Per questo motivo i tre ordini del giorno che come gruppo consiliare di Futura abbiamo agganciato al PUMS si pongono l’obiettivo di dar profondità agli interventi che il piano prevede, dotando di più solida struttura la macchina amministrativa comunale, chiamata a un surplus di impegno.
Il primo si propone di dotare delle risorse necessarie – economiche e di personale – la cosiddetta Smart City Control Room, ossia l’ufficio che all’interno del Comune dovrà raccogliere, analizzare e gestire i flussi di informazioni provenienti dalla sensosiristica presente in città. L’approccio data driven è quello che garantisce dentro scenari sempre più complessi di assumere scelte ponderate, dotandole di un’oggettività altrimenti impensabile. I dati sono la nostra bussola e dobbiamo avere occhi allenati per seguirne le indicazioni.
Il secondo concentra la propria attenzione su tre frangenti tra loro coordinati. Gestire i tempi della città significa desincronizzare le funzioni della città e favorire un’esperienza di vita meno caotica e più piacevole. Studiare le caratteristiche della “città dei 10 minuti” ha invece l’obiettivo di riportare sulla scala della prossimità tutti i servizi alla persona (cura, socialità, cultura, commercio) che costituiscono le condizioni minime per una vita degna. Fare tutto ciò tramite il coinvolgimento delle comunità – il nostro suggerimento è di affidare questi compiti al nascendo Urban Center – rende la partecipazione e co-progettazione elementi di trasformazione coinvolgenti e innovativi.
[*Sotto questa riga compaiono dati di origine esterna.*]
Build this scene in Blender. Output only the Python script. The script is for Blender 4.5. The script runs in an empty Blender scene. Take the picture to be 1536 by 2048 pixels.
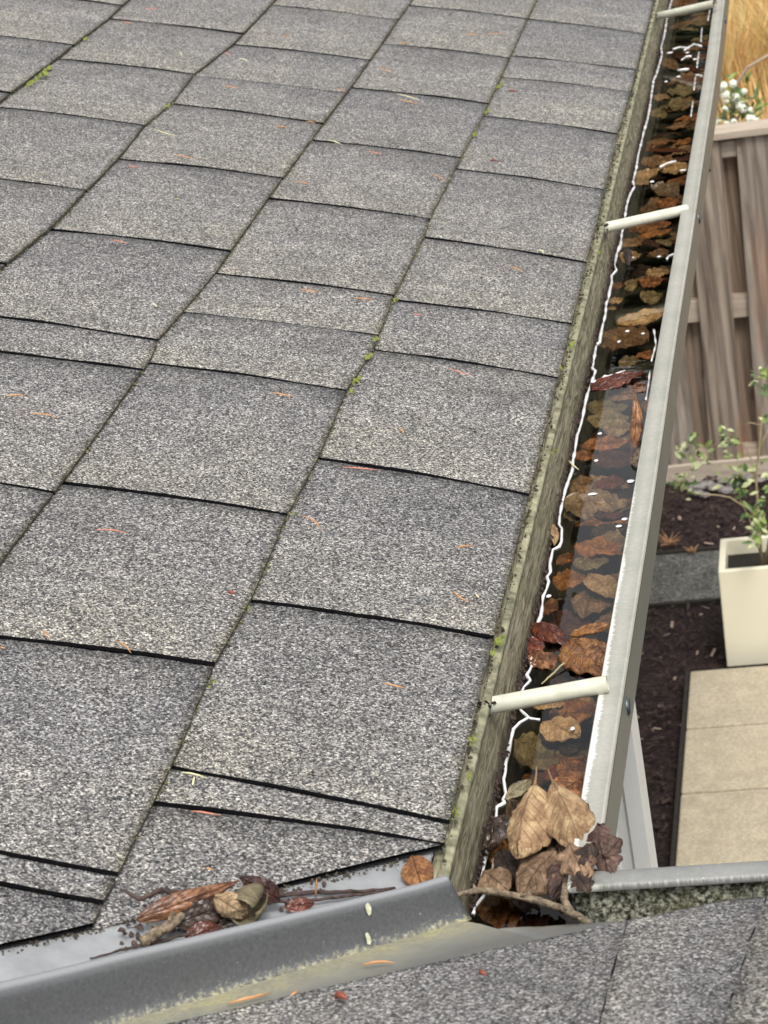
import bpy, bmesh, math, random
import numpy as np
from mathutils import Vector, Matrix, noise
rnd = random.Random(7)
S = bpy.context.scene
COL = S.collection

# ------------------------------------------------------------------ camera
FPX, CX, CY = 4800.0, 768.0, 1024.0
RC = np.array([[0.9752984499527828, 0.15088989795911867, -0.16132319180324345],
               [-0.09145360722627228, -0.3889642436263342, -0.916702271681213],
               [-0.20107006551200513, 0.9088118924585442, -0.3655567984334548]])
CAM = np.array([0.3137, 0.0, 0.8242])
TH = 0.2898171952893835
ST, CT, TT = math.sin(TH), math.cos(TH), math.tan(TH)
cam = bpy.data.cameras.new('camera')
co = bpy.data.objects.new('camera', cam)
COL.objects.link(co)
M = Matrix(((RC[0][0], -RC[1][0], -RC[2][0], CAM[0]),
            (RC[0][1], -RC[1][1], -RC[2][1], CAM[1]),
            (RC[0][2], -RC[1][2], -RC[2][2], CAM[2]),
            (0, 0, 0, 1)))
co.matrix_world = M
cam.sensor_fit = 'VERTICAL'
cam.sensor_height = 36.0
cam.sensor_width = 27.0
cam.lens = FPX / 2048.0 * 36.0
cam.clip_start = 0.02
cam.clip_end = 500
cam.dof.use_dof = True
cam.dof.focus_distance = 2.15
cam.dof.aperture_fstop = 27
S.camera = co

# ------------------------------------------------------------------ overcast sky and soft sun
W = bpy.data.worlds.new('World')
S.world = W
W.use_nodes = True
nt = W.node_tree
nt.nodes.clear()
sky = nt.nodes.new('ShaderNodeTexSky')
sky.sky_type = 'NISHITA'
sky.sun_disc = False
SUN_EL, SUN_ROT = math.radians(60), math.radians(155)
sky.sun_elevation = SUN_EL
sky.sun_rotation = SUN_ROT
sky.air_density = 1.0
sky.dust_density = 3.0
sky.ozone_density = 1.0
hs = nt.nodes.new('ShaderNodeHueSaturation')
hs.inputs['Saturation'].default_value = 0.12
bg = nt.nodes.new('ShaderNodeBackground')
bg.inputs['Strength'].default_value = 0.15
wo = nt.nodes.new('ShaderNodeOutputWorld')
nt.links.new(sky.outputs[0], hs.inputs['Color'])
nt.links.new(hs.outputs[0], bg.inputs['Color'])
nt.links.new(bg.outputs[0], wo.inputs['Surface'])
sl = bpy.data.lights.new('sun', 'SUN')
sl.energy = 1.2
sl.angle = math.radians(20)
sl.color = (1.0, 0.965, 0.91)
so = bpy.data.objects.new('sun', sl)
COL.objects.link(so)
sd = Vector((math.sin(SUN_ROT) * math.cos(SUN_EL), math.cos(SUN_ROT) * math.cos(SUN_EL), math.sin(SUN_EL)))
so.rotation_euler = sd.to_track_quat('Z', 'Y').to_euler()
so.location = (0, 0, 5)
S.view_settings.view_transform = 'Standard'
S.view_settings.look = 'None'
S.view_settings.gamma = 1
S.view_settings.use_curve_mapping = False
S.view_settings.exposure = 0.78

# ------------------------------------------------------------------ helpers: places
def ray(u):
    return RC.T @ np.array([(u[0] - CX) / FPX, (u[1] - CY) / FPX, 1.0])

def on(px, py, axis, val):
    d = ray((px, py))
    t = (val - CAM[axis]) / d[axis]
    return Vector((CAM + t * d).tolist())

def onp(px, py, p0, n):
    d = ray((px, py))
    n = np.array(n); p0 = np.array(p0)
    t = ((p0 - CAM) @ n) / (d @ n)
    return Vector((CAM + t * d).tolist())

N1 = (ST, 0, CT)
N2 = (0, ST, CT)
Y2 = 1.32

def roof1(px, py, h=0.0):
    return onp(px, py, (ST * h, 0, CT * h), N1)

def roof2(px, py, h=0.0):
    return onp(px, py, (0, Y2 + ST * h, CT * h), N2)

def sy(px, py):
    p = roof1(px, py)
    return (-(p.x * CT - p.z * ST), p.y)

def R1(s, y, h=0.0):
    return Vector((-s * CT + ST * h, y, s * ST + CT * h))

def R2(s, x, h=0.0):
    return Vector((x, Y2 - s * CT + ST * h, s * ST + CT * h))

# ------------------------------------------------------------------ helpers: materials
class NT:
    def __init__(self, name):
        self.m = bpy.data.materials.new(name)
        self.m.use_nodes = True
        self.t = self.m.node_tree
        self.t.nodes.clear()
        self.out = self.t.nodes.new('ShaderNodeOutputMaterial')
        self.b = self.t.nodes.new('ShaderNodeBsdfPrincipled')
        self.t.links.new(self.b.outputs[0], self.out.inputs[0])
        self.tc = self.t.nodes.new('ShaderNodeTexCoord')

    def n(self, typ, **kw):
        nd = self.t.nodes.new(typ)
        for k, v in kw.items():
            setattr(nd, k, v)
        return nd

    def l(self, a, b):
        self.t.links.new(a, b)

    def mapping(self, scale=(1, 1, 1), rot=(0, 0, 0), src='Object'):
        m = self.n('ShaderNodeMapping')
        m.inputs['Scale'].default_value = scale
        m.inputs['Rotation'].default_value = rot
        self.l(self.tc.outputs[src], m.inputs['Vector'])
        return m.outputs[0]

    def noise(self, scale, detail=4, rough=0.55, vec=None, dist=0.0):
        n = self.n('ShaderNodeTexNoise')
        n.inputs['Scale'].default_value = scale
        n.inputs['Detail'].default_value = detail
        n.inputs['Roughness'].default_value = rough
        n.inputs['Distortion'].default_value = dist
        self.l(vec if vec is not None else self.tc.outputs['Object'], n.inputs['Vector'])
        return n.outputs['Fac']

    def vor(self, scale, vec=None, out='Color', feature='F1'):
        n = self.n('ShaderNodeTexVoronoi', feature=feature)
        n.inputs['Scale'].default_value = scale
        self.l(vec if vec is not None else self.tc.outputs['Object'], n.inputs['Vector'])
        return n.outputs[out]

    def ramp(self, src, stops, interp='LINEAR'):
        r = self.n('ShaderNodeValToRGB')
        cr = r.color_ramp
        cr.interpolation = interp
        while len(cr.elements) > 1:
            cr.elements.remove(cr.elements[-1])
        for i, (p, c) in enumerate(stops):
            if not isinstance(c, (tuple, list)):
                c = (c, c, c)
            e = cr.elements[0] if i == 0 else cr.elements.new(p)
            e.position = p
            e.color = (c[0], c[1], c[2], 1)
        self.l(src, r.inputs[0])
        return r.outputs[0]

    def mix(self, a, b, fac, mode='MIX'):
        m = self.n('ShaderNodeMix', data_type='RGBA', blend_type=mode)
        for v, i in ((a, 6), (b, 7), (fac, 0)):
            if isinstance(v, (int, float)) and i == 0:
                m.inputs[0].default_value = v
            elif isinstance(v, (tuple, list)):
                m.inputs[i].default_value = (v[0], v[1], v[2], 1)
            elif isinstance(v, (int, float)):
                m.inputs[i].default_value = (v, v, v, 1)
            else:
                self.l(v, m.inputs[i])
        return m.outputs[2]

    def math(self, op, a, b=0.0, c=None):
        m = self.n('ShaderNodeMath', operation=op)
        for i, v in enumerate((a, b) if c is None else (a, b, c)):
            if isinstance(v, (int, float)):
                m.inputs[i].default_value = v
            else:
                self.l(v, m.inputs[i])
        return m.outputs[0]

    def sep(self, v):
        s = self.n('ShaderNodeSeparateXYZ')
        self.l(v, s.inputs[0])
        return s.outputs

    def bump(self, h, strength=0.5, dist=0.001):
        b = self.n('ShaderNodeBump')
        b.inputs['Strength'].default_value = strength
        b.inputs['Distance'].default_value = dist
        self.l(h, b.inputs['Height'])
        self.l(b.outputs[0], self.b.inputs['Normal'])

    def set(self, **kw):
        for k, v in kw.items():
            key = {'color': 'Base Color', 'rough': 'Roughness', 'metal': 'Metallic', 'spec': 'Specular IOR Level', 'coat': 'Coat Weight', 'coatr': 'Coat Roughness', 'trans': 'Transmission Weight', 'sub': 'Subsurface Weight'}[k]
            i = self.b.inputs[key]
            if isinstance(v, (int, float)):
                i.default_value = v
            elif isinstance(v, tuple):
                i.default_value = (*v, 1)
            else:
                self.l(v, i)
        return self.m

def simple(name, c, rough=0.6, var=0.25, sc=60, bump=0.0, metal=0.0, spec=0.4):
    k = NT(name)
    f = k.noise(sc, 5, 0.6)
    lo = tuple(x * (1 - var) for x in c)
    hi = tuple(min(1, x * (1 + var)) for x in c)
    k.set(color=k.ramp(f, [(0.3, lo), (0.7, hi)]), rough=rough, metal=metal, spec=spec)
    if bump:
        k.bump(f, bump, 0.002)
    return k.m

def mat_shingle():
    k = NT('asphalt_granules')
    v = k.sep(k.vor(720.0))
    v2 = k.sep(k.vor(500.0))
    g = k.ramp(v[0], [(0.0, (0.016, 0.016, 0.017)), (0.25, (0.070, 0.070, 0.072)), (0.55, (0.170, 0.169, 0.168)), (0.8, (0.28, 0.277, 0.268)), (1.0, (0.52, 0.51, 0.48))])
    g2 = k.ramp(v2[1], [(0.0, 0.6), (0.5, 1.0), (1.0, 1.4)])
    c = k.mix(g, g2, 1.0, 'MULTIPLY')
    tint = k.ramp(v[2], [(0.0, (1, 0.93, 0.92)), (0.5, (1, 1, 1)), (1.0, (0.95, 0.97, 0.9))], 'CONSTANT')
    c = k.mix(c, tint, 0.7, 'MULTIPLY')
    big = k.noise(9.0, 4, 0.6)
    c = k.mix(c, k.ramp(big, [(0.3, (0.84, 0.84, 0.845)), (0.5, (1, 1, 1)), (0.7, (1.16, 1.14, 1.08))]), 0.8, 'MULTIPLY')
    oi = k.n('ShaderNodeObjectInfo')
    c = k.mix(c, k.ramp(oi.outputs['Random'], [(0, (0.95, 0.945, 0.945)), (0.5, (1.01, 1, 0.985)), (1, (1.06, 1.045, 1.01))]), 1.0, 'MULTIPLY')
    st_ = k.noise(1.0, 4, 0.6, vec=k.mapping((7, 34, 7)))
    c = k.mix(c, k.ramp(st_, [(0.32, 0.82), (0.55, 1.0), (0.75, 1.12)]), 0.8, 'MULTIPLY')
    med = k.noise(38.0, 3, 0.6)
    c = k.mix(c, k.ramp(med, [(0.3, 0.84), (0.7, 1.14)]), 0.8, 'MULTIPLY')
    # darker granule band printed at the far end of every tab (uv.y), ragged
    u = k.sep(k.tc.outputs['UV'])
    e = k.math('ADD', u[1], k.math('MULTIPLY', k.math('SUBTRACT', k.noise(14.0, 4, 0.6), 0.5), 0.9))
    c = k.mix(c, k.ramp(e, [(0.0, (1.06, 1.04, 0.98)), (0.35, (1.08, 1.07, 1.04)), (0.62, (0.96, 0.96, 0.97)), (0.95, (0.78, 0.78, 0.79))]), 0.85, 'MULTIPLY')
    # green-brown grime close to the lower edge
    w = k.math('ADD', u[0], k.math('MULTIPLY', k.noise(60.0, 3, 0.7), 0.05))
    c = k.mix(k.mix(c, (0.55, 0.52, 0.40), 1.0, 'MULTIPLY'), c, k.ramp(w, [(0.02, 0.0), (0.055, 1.0)]))
    k.set(color=c, rough=0.72, spec=0.35)
    h = k.vor(720.0, out='Distance')
    k.bump(h, 0.55, 0.0015)
    return k.m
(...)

Un terzo e ultimo appunto che abbiamo voluto portare all’attenzione di Giunta e Consiglio riguarda invece l’opportunità di pensare tettoie fotovoltaiche per tutti i grandi parcheggi (esistenti e da costruire) sul territorio comunale, connettendo a essi dove possibile anche l’istituzione di nuove comunità energetiche rinnovabili, strumento di lotta alla povertà energetica e di ricomposizione sociale sulla scala dei quartieri.
E’ in questo modo – tra traiettorie generali e azioni puntuali, visioni d’insieme e accompagnamento concreto dei cittadini – che si cambiano i piani della città, rendendola più facile da attraversare e più salubre da vivere per tutte e tutti.